One of the Australia’s top climate scientists says the latest report by the United Nations leading climate scientists should be a wake-up call to rural Australians.
He added that it should force many farmers to change their attitude on climate change.
The Intergovernmental Panel on Climate Change (IPCC) has just released its fifth assessment, a lengthy and detailed report by 209 lead authors from 39 countries.
ABC News reports Professor David Griggs was closely involved in the report and warns that rural Australians and farmers in particular should be sitting up and taking notice.
Professor Griggs is director of the Monash Sustainability Institute and CEO of ClimateWorks.
He told ABC News while the IPCC report did not provide a detailed assessment of the impact of climate change on rural Australia, it did provide more certainty around the scientific basis of climate change.
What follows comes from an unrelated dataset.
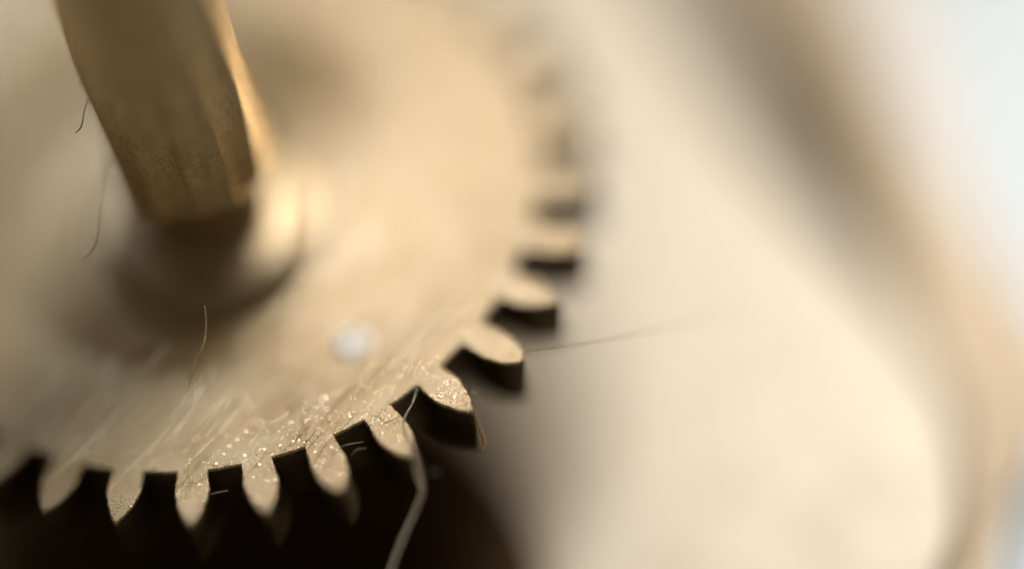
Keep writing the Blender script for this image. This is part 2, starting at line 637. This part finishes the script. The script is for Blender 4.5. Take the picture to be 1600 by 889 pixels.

Some of the likely impacts on farming that are well documented by scientists include a decline in irrigated agriculture in the Murray Darling Basin, more intense tropical cyclones, more extreme bushfire days and less wheat production.
He also said there was the risk that Australia would become a net wheat importer, see a decline in wine grape production, and have more droughts and floods.
Professor Griggs said Australia was the nation most vulnerable to climate change impacts on agriculture because small changes in temperature in Australia can produce big falls in productivity.
He said farmers had a well-worn attitude of believing they could survive climate variability and they would get by but there was a risk of this leading to complacency.
“I don’t think they’re in denial about climate change, I think they’re more in denial about the fact that human being are causing it,” he said.
“They’ve almost been deceived into their views about climate change.”
He said there was a real risk that efforts to help agriculture adapt to climate change were not going to be enough to prevent many farms from going out of business.
“Farmers are going to be clearly impacted by climate change.
“So why aren’t the rural areas saying to the politicians, ‘look it’s you city dwellers who are causing all this, we’re the ones feeling all the impact, get the hell on and do something about it.”
Professor Griggs provided scientific advice during the Kyoto Protocol negotiations.
He was head of the IPCC science working group secretariat that gathered and assessed the research of the world’s top climate scientists.
The IPCC would later share the 2007 Nobel Peace Prize with former United States vice-president and climate activist Al Gore.
Professor Griggs said the next ten years were critical if the world was to avoid catastrophic climate change.